**Data section**
──────────
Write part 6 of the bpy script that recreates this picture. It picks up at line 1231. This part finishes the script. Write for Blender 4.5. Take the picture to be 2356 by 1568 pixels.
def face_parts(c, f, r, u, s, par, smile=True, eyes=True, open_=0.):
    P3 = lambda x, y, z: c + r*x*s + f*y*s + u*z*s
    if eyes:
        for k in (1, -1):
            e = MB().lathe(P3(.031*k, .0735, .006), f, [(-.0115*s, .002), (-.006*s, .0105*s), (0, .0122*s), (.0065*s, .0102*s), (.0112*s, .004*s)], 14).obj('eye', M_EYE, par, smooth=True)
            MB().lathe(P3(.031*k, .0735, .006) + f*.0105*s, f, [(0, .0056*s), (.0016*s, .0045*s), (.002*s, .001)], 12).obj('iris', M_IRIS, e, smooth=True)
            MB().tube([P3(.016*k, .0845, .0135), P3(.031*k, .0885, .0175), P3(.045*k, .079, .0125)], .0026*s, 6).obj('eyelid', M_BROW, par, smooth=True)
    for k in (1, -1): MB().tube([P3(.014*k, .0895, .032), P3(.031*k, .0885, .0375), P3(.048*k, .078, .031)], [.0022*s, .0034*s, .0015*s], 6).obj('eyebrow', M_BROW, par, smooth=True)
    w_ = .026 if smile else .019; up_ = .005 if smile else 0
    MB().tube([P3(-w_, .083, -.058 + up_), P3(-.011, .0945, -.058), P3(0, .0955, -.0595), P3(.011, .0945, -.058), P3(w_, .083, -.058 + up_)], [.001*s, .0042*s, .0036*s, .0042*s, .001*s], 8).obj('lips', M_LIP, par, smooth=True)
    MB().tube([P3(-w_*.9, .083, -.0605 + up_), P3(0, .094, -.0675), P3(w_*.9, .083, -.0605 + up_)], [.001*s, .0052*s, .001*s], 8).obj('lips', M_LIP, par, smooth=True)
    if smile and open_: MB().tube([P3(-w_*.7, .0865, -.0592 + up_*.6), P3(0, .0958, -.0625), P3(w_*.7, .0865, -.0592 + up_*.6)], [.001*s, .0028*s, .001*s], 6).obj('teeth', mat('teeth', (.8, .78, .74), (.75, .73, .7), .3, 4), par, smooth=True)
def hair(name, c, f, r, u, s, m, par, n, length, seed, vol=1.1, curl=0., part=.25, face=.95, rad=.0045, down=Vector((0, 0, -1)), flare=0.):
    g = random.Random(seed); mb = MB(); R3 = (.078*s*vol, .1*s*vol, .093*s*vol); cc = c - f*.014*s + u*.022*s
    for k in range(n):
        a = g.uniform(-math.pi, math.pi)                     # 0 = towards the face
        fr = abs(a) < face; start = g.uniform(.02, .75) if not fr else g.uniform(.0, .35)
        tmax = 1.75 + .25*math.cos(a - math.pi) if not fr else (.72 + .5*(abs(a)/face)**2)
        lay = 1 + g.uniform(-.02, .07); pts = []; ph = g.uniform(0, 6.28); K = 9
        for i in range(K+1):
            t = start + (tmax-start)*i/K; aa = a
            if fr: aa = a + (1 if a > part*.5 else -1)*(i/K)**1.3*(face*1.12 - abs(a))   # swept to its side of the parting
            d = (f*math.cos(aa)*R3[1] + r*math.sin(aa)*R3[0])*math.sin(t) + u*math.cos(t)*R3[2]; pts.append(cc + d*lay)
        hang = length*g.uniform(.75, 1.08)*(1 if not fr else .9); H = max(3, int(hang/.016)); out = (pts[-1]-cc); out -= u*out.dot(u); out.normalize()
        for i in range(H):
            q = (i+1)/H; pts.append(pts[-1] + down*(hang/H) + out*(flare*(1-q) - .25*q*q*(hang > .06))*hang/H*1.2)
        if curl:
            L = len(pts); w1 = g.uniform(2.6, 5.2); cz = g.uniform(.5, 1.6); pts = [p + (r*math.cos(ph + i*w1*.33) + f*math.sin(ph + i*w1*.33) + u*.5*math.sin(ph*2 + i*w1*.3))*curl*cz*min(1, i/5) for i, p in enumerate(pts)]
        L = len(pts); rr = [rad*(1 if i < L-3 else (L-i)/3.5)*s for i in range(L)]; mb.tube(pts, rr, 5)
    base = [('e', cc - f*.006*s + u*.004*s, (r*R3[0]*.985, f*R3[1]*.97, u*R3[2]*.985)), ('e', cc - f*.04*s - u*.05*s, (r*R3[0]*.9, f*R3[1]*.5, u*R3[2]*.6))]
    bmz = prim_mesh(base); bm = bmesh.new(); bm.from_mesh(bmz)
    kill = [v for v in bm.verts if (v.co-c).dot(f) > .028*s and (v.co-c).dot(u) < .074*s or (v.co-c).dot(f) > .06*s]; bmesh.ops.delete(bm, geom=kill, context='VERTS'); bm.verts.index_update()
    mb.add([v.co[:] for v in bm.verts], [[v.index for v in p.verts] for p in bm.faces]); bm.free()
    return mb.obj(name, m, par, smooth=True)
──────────
**What the exercise asks**
Quote the listing in full, please, keeping every line exact.

**Exercise solution**
Write part 6 of the bpy script that recreates this picture. It picks up at line 1231. This part finishes the script. Write for Blender 4.5. Take the picture to be 2356 by 1568 pixels.
def face_parts(c, f, r, u, s, par, smile=True, eyes=True, open_=0.):
    P3 = lambda x, y, z: c + r*x*s + f*y*s + u*z*s
    if eyes:
        for k in (1, -1):
            e = MB().lathe(P3(.031*k, .0735, .006), f, [(-.0115*s, .002), (-.006*s, .0105*s), (0, .0122*s), (.0065*s, .0102*s), (.0112*s, .004*s)], 14).obj('eye', M_EYE, par, smooth=True)
            MB().lathe(P3(.031*k, .0735, .006) + f*.0105*s, f, [(0, .0056*s), (.0016*s, .0045*s), (.002*s, .001)], 12).obj('iris', M_IRIS, e, smooth=True)
            MB().tube([P3(.016*k, .0845, .0135), P3(.031*k, .0885, .0175), P3(.045*k, .079, .0125)], .0026*s, 6).obj('eyelid', M_BROW, par, smooth=True)
    for k in (1, -1): MB().tube([P3(.014*k, .0895, .032), P3(.031*k, .0885, .0375), P3(.048*k, .078, .031)], [.0022*s, .0034*s, .0015*s], 6).obj('eyebrow', M_BROW, par, smooth=True)
    w_ = .026 if smile else .019; up_ = .005 if smile else 0
    MB().tube([P3(-w_, .083, -.058 + up_), P3(-.011, .0945, -.058), P3(0, .0955, -.0595), P3(.011, .0945, -.058), P3(w_, .083, -.058 + up_)], [.001*s, .0042*s, .0036*s, .0042*s, .001*s], 8).obj('lips', M_LIP, par, smooth=True)
    MB().tube([P3(-w_*.9, .083, -.0605 + up_), P3(0, .094, -.0675), P3(w_*.9, .083, -.0605 + up_)], [.001*s, .0052*s, .001*s], 8).obj('lips', M_LIP, par, smooth=True)
    if smile and open_: MB().tube([P3(-w_*.7, .0865, -.0592 + up_*.6), P3(0, .0958, -.0625), P3(w_*.7, .0865, -.0592 + up_*.6)], [.001*s, .0028*s, .001*s], 6).obj('teeth', mat('teeth', (.8, .78, .74), (.75, .73, .7), .3, 4), par, smooth=True)
def hair(name, c, f, r, u, s, m, par, n, length, seed, vol=1.1, curl=0., part=.25, face=.95, rad=.0045, down=Vector((0, 0, -1)), flare=0.):
    g = random.Random(seed); mb = MB(); R3 = (.078*s*vol, .1*s*vol, .093*s*vol); cc = c - f*.014*s + u*.022*s
    for k in range(n):
        a = g.uniform(-math.pi, math.pi)                     # 0 = towards the face
        fr = abs(a) < face; start = g.uniform(.02, .75) if not fr else g.uniform(.0, .35)
        tmax = 1.75 + .25*math.cos(a - math.pi) if not fr else (.72 + .5*(abs(a)/face)**2)
        lay = 1 + g.uniform(-.02, .07); pts = []; ph = g.uniform(0, 6.28); K = 9
        for i in range(K+1):
            t = start + (tmax-start)*i/K; aa = a
            if fr: aa = a + (1 if a > part*.5 else -1)*(i/K)**1.3*(face*1.12 - abs(a))   # swept to its side of the parting
            d = (f*math.cos(aa)*R3[1] + r*math.sin(aa)*R3[0])*math.sin(t) + u*math.cos(t)*R3[2]; pts.append(cc + d*lay)
        hang = length*g.uniform(.75, 1.08)*(1 if not fr else .9); H = max(3, int(hang/.016)); out = (pts[-1]-cc); out -= u*out.dot(u); out.normalize()
        for i in range(H):
            q = (i+1)/H; pts.append(pts[-1] + down*(hang/H) + out*(flare*(1-q) - .25*q*q*(hang > .06))*hang/H*1.2)
        if curl:
            L = len(pts); w1 = g.uniform(2.6, 5.2); cz = g.uniform(.5, 1.6); pts = [p + (r*math.cos(ph + i*w1*.33) + f*math.sin(ph + i*w1*.33) + u*.5*math.sin(ph*2 + i*w1*.3))*curl*cz*min(1, i/5) for i, p in enumerate(pts)]
        L = len(pts); rr = [rad*(1 if i < L-3 else (L-i)/3.5)*s for i in range(L)]; mb.tube(pts, rr, 5)
    base = [('e', cc - f*.006*s + u*.004*s, (r*R3[0]*.985, f*R3[1]*.97, u*R3[2]*.985)), ('e', cc - f*.04*s - u*.05*s, (r*R3[0]*.9, f*R3[1]*.5, u*R3[2]*.6))]
    bmz = prim_mesh(base); bm = bmesh.new(); bm.from_mesh(bmz)
    kill = [v for v in bm.verts if (v.co-c).dot(f) > .028*s and (v.co-c).dot(u) < .074*s or (v.co-c).dot(f) > .06*s]; bmesh.ops.delete(bm, geom=kill, context='VERTS'); bm.verts.index_update()
    mb.add([v.co[:] for v in bm.verts], [[v.index for v in p.verts] for p in bm.faces]); bm.free()
    return mb.obj(name, m, par, smooth=True)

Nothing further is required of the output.